清朝末期に勃発した義和団事件のさなか、ときの皇帝光緒帝の側室、珍妃が宮中内で何者かに井戸に投げられ殺される。史実においては西太后に殺されたというのがもっぱらの通説らしいが、この小説ではいったい誰が珍妃を殺したか?という体で話が進んでいく。真相解明にあたるのは4人の外国高官。次々と事件の当事者に会って話を聞いていくが、同じ事件を目撃しているはずなのにどういうわけか皆それぞれに証言が食い違う。何が本当で何が嘘なのか。真実探しにすっかり行き詰まってしまった高官たちは、ついには特別なルートを頼って、恐れ多くもさる場所に幽閉中の光緒帝のもとにまで事件の真相を尋ねに行くことになるが、そこには思わぬ結末が待ち受けていて・・・。ラストは正直「んなわけあるかい」とも思ってしまったが、読み物としては極上に面白く、吸い込まれるように読んでしまった。続編というよりはスピンオフっぽい印象。
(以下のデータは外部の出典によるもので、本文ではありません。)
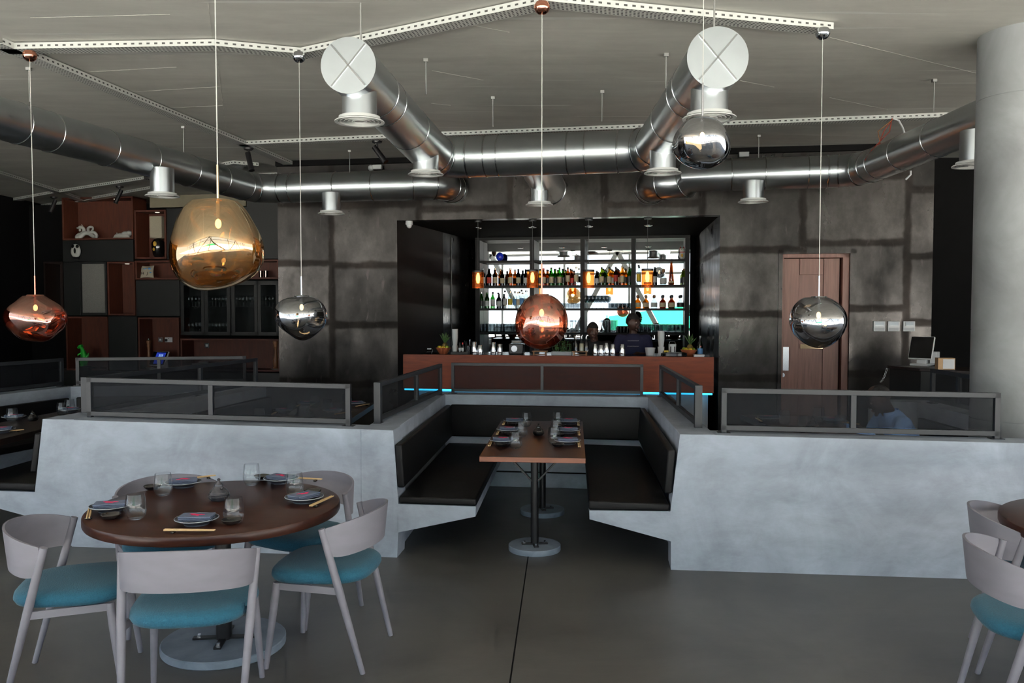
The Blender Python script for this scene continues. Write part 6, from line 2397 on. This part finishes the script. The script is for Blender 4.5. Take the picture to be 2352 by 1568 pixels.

前作「蒼穹の昴」で脇役だった人物たちが続々と事件の証言者として物語に登場し、逆に主役級の面々は今作では証言者の回想の中にしか登場しない。

国の外側からは列強の圧力、内側では民衆の反乱・・・と大混迷する世情の中、これまた宮中の内紛に巻き込まれるかたちで非業の死を遂げることになった皇帝の美しき寵姫。今もなお故宮紫禁城)の奥深くに残るという珍妃最期の場所となった件の井戸は、写真で見る限りでは、こんなところに本当に人の体が入り込むものなのだろうかと首をひねりたくなるほどひどく狭くて小さな井戸であった。側室とはいえ一国の姫君ともあろうお方がこんな寂しげな場所で、しかもとても異様なかたちで人生を終えざるを得なかったとは・・・。すべては時代のせいだったのかなんなのか・・・よくはわからないけれども、物語のトーンとあわせてなんとも重たく複雑な気持ちになってしまった。

さて、このシリーズにはまだ続編があるという。「中原の虹」。全4巻。
どうやらとっても面白いらしい・・・ううう・・・。
この調子では積読が減るのはまだまだ先になりそうだ・・・。